┌──

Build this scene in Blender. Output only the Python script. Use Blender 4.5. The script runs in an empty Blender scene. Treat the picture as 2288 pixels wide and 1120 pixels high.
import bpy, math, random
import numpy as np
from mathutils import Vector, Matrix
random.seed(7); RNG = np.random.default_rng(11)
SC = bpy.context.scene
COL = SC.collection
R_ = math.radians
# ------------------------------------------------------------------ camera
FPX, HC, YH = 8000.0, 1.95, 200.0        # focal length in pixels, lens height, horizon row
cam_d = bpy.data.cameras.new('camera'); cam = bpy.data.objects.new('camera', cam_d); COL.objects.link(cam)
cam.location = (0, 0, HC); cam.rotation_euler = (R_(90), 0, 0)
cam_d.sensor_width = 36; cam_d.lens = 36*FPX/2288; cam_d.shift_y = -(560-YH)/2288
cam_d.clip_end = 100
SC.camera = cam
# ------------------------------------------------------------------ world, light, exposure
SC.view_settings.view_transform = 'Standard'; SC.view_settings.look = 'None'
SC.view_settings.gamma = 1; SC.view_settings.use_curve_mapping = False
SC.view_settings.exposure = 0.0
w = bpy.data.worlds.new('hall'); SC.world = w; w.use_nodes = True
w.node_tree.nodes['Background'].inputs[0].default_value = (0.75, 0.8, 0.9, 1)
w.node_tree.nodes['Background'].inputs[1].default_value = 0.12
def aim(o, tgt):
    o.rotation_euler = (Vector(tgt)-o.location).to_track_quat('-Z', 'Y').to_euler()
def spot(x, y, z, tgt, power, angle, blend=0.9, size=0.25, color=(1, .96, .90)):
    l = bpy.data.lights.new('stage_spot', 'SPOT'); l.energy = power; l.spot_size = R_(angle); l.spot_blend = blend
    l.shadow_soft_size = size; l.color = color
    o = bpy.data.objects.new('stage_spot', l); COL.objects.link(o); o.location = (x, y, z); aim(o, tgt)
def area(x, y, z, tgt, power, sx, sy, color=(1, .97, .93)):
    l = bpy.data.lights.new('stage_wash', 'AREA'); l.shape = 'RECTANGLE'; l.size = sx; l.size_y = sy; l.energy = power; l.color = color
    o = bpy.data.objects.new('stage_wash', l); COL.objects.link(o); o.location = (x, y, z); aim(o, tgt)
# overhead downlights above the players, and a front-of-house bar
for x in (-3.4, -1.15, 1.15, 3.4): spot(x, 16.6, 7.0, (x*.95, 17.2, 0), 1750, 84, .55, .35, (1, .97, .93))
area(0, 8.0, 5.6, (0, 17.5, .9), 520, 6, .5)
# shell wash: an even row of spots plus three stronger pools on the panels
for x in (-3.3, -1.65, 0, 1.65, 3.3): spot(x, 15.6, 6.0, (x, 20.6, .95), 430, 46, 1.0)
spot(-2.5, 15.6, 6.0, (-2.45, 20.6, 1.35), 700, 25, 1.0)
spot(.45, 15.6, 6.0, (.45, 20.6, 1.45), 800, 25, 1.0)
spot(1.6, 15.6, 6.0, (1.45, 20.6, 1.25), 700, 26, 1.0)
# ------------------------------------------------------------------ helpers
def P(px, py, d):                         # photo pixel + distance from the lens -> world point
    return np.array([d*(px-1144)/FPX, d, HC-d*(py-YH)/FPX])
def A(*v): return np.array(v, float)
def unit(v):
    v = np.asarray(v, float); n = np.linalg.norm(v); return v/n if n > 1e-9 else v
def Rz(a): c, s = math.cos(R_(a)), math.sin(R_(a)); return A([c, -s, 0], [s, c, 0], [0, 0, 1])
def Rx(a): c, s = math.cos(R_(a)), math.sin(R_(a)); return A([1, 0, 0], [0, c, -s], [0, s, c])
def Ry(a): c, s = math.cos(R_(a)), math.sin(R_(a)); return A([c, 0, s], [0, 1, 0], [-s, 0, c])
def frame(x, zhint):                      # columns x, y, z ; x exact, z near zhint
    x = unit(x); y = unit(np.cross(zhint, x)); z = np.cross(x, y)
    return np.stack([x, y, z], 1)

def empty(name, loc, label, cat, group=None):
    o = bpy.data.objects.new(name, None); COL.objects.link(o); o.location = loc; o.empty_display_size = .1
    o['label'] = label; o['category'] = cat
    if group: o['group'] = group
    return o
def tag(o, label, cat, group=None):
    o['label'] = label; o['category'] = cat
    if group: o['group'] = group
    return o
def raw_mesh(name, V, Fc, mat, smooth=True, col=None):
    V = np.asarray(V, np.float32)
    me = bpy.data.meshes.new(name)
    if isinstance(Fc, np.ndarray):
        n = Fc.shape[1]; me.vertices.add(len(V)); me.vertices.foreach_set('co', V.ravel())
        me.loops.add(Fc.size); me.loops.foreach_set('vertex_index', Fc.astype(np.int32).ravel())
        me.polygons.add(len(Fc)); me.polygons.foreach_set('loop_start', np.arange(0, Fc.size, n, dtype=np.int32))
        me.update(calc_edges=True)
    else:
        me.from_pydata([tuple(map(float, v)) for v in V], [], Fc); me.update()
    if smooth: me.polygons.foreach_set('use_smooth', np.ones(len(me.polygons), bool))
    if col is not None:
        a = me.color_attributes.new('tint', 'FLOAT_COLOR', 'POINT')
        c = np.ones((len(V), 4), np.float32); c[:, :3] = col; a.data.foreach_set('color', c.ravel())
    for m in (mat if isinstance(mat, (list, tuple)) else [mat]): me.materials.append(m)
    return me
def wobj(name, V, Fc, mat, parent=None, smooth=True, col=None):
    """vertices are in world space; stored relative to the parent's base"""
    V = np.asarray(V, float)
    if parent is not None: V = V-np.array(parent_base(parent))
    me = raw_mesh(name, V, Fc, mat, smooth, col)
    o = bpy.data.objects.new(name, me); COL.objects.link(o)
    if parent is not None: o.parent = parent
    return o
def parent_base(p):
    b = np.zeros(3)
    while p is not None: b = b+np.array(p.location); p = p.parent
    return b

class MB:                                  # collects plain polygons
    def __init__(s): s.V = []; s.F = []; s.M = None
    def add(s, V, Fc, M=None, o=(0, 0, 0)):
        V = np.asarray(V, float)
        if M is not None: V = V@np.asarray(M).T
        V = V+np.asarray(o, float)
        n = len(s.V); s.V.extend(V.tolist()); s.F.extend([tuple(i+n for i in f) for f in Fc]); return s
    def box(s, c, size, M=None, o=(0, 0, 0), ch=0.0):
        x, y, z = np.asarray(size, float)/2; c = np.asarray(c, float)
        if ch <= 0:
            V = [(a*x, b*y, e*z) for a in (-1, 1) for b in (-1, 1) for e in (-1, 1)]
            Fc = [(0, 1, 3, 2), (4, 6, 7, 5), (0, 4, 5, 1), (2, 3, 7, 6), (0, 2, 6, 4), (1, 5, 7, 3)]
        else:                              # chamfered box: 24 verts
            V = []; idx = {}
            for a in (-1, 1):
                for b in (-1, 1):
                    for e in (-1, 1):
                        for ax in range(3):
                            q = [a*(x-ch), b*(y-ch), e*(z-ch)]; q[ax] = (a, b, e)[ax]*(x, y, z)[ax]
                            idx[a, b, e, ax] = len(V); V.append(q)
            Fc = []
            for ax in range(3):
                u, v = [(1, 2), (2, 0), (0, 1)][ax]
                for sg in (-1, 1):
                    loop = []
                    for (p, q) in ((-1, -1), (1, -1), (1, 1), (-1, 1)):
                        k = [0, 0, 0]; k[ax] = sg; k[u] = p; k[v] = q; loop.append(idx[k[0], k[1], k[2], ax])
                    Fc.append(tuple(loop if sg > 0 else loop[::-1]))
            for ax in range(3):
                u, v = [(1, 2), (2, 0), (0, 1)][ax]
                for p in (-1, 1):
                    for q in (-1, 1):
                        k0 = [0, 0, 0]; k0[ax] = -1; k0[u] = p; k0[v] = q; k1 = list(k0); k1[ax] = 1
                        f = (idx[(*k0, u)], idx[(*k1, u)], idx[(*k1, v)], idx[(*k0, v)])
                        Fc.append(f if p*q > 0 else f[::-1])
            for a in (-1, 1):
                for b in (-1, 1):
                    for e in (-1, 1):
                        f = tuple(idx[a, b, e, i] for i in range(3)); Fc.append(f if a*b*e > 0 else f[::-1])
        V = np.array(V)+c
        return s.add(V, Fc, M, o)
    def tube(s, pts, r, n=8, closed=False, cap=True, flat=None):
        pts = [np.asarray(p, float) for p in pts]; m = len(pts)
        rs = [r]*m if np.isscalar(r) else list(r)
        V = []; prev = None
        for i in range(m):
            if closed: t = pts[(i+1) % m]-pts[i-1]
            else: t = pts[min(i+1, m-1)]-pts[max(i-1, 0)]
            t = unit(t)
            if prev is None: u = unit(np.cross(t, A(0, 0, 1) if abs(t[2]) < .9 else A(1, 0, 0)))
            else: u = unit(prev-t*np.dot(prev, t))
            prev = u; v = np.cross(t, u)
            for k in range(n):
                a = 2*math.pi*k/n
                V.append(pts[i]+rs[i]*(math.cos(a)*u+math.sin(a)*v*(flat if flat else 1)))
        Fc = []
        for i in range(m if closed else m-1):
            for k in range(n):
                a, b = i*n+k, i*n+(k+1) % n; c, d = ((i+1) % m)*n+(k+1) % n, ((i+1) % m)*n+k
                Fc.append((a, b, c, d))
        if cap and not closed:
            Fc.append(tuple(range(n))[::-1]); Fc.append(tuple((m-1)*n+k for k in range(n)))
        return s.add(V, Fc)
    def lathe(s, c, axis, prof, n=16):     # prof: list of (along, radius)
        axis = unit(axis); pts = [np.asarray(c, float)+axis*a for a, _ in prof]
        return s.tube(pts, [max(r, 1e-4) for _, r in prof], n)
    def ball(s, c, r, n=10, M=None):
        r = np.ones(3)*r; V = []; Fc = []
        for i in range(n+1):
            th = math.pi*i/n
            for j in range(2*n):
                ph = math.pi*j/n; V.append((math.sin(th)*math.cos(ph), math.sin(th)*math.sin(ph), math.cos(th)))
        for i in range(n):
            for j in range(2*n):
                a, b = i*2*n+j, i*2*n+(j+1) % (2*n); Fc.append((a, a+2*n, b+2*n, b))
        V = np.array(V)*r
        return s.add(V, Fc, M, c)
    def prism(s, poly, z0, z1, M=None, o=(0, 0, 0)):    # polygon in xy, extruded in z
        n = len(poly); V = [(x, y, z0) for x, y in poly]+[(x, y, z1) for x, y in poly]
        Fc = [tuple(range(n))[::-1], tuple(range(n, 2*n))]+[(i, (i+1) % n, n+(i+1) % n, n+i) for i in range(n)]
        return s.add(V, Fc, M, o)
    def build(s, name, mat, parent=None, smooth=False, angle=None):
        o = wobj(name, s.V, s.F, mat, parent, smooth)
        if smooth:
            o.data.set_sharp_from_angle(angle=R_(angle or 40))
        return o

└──

TASK TO COMPLETE:
In the listing, find all lines with the string "pixels" and copy them.

THE ANSWER:
Build this scene in Blender. Output only the Python script. Use Blender 4.5. The script runs in an empty Blender scene. Treat the picture as 2288 pixels wide and 1120 pixels high.
FPX, HC, YH = 8000.0, 1.95, 200.0        # focal length in pixels, lens height, horizon row